En las inmediaciones estaba estacionado un automóvil desde el cual se impartían órdenes. Interrogué al comisario inspector indicado sobre la identidad de quien impartía las órdenes y dirigía el procedimiento policial: se me respondió que en dicho auto estaba el general de brigada Mario A. Fonseca, jefe de la Policía Federal que era el jefe del operativo.

Algún oficial de policía de los que pululaban por allí, dio incluso el nombre del operativo. Se trataba de un procedimiento llamado “Operativo Escarmiento”, minuciosamente preparado e instrumentado para castigar la pacífica rebeldía de los científicos argentinos. No son palabras mías, Señor Juez, sino de un oficial de policía.

No quiero relatar a V. S. las innumerables gestiones realizadas en las comisarías 1ª, 2ª, 4ª y 22ª, donde se alojó a los profesores, docentes auxiliares y estudiantes detenidos por la policía. Pasado un lapso fueron recuperando su libertad previa identificación los profesores y docentes auxiliares; más tarde por orden de V. S. que había tomado intervención en el sumario, recuperaron la libertad los estudiantes detenidos”.

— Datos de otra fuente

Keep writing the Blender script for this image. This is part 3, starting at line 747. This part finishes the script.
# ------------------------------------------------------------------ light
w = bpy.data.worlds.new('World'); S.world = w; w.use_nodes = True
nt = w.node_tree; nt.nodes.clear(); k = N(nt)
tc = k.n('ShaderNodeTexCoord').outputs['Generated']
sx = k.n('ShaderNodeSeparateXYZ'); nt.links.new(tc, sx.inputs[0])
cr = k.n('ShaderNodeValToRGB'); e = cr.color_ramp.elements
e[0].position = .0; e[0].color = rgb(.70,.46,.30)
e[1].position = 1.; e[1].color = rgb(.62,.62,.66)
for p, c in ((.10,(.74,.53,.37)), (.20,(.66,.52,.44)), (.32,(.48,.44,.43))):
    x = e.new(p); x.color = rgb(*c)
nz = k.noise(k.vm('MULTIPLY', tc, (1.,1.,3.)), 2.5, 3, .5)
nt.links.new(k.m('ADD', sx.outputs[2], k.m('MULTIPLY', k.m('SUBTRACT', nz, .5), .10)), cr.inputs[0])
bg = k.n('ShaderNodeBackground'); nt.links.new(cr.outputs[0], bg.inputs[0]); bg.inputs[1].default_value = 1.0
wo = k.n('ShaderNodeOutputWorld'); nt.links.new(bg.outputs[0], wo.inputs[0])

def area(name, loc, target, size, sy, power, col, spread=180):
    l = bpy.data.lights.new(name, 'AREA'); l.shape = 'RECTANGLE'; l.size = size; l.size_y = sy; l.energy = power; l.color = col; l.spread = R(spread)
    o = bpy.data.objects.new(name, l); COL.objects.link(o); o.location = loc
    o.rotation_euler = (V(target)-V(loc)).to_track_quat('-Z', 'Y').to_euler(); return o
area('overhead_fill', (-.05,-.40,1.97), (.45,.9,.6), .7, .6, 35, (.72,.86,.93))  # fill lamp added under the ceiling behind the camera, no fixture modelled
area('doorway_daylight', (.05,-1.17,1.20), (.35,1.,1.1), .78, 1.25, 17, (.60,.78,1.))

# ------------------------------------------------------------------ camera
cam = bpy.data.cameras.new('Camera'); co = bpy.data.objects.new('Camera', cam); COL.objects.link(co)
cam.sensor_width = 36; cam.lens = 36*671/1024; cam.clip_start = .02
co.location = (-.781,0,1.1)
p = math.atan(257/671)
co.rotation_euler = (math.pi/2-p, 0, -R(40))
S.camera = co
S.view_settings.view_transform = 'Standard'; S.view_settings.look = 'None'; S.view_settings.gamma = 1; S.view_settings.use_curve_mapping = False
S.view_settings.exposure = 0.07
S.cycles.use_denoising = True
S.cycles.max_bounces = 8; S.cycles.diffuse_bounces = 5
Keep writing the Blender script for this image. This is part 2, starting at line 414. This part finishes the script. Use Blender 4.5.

Como ha dicho Rolando García, “es una simplificación equivocada pensar que durante aquella oportunidad había un grupo de policías que quería romper cabezas. No, eran policías que, instigados por civiles e incluso por universitarios, intentaron —y lograron— romper el escenario”. El 70 % de los docentes-investigadores de Ciencias Exactas renunció y muchos emigraron al exterior. Esto, sumado a la nueva purga de la misión Ivanisevich-Ottalagano en 1974 y a la sangrienta dictadura militar de 1976, generó casi dos décadas de decadencia, que comenzaron a revertirse lentamente desde el retorno a la democracia en 1983.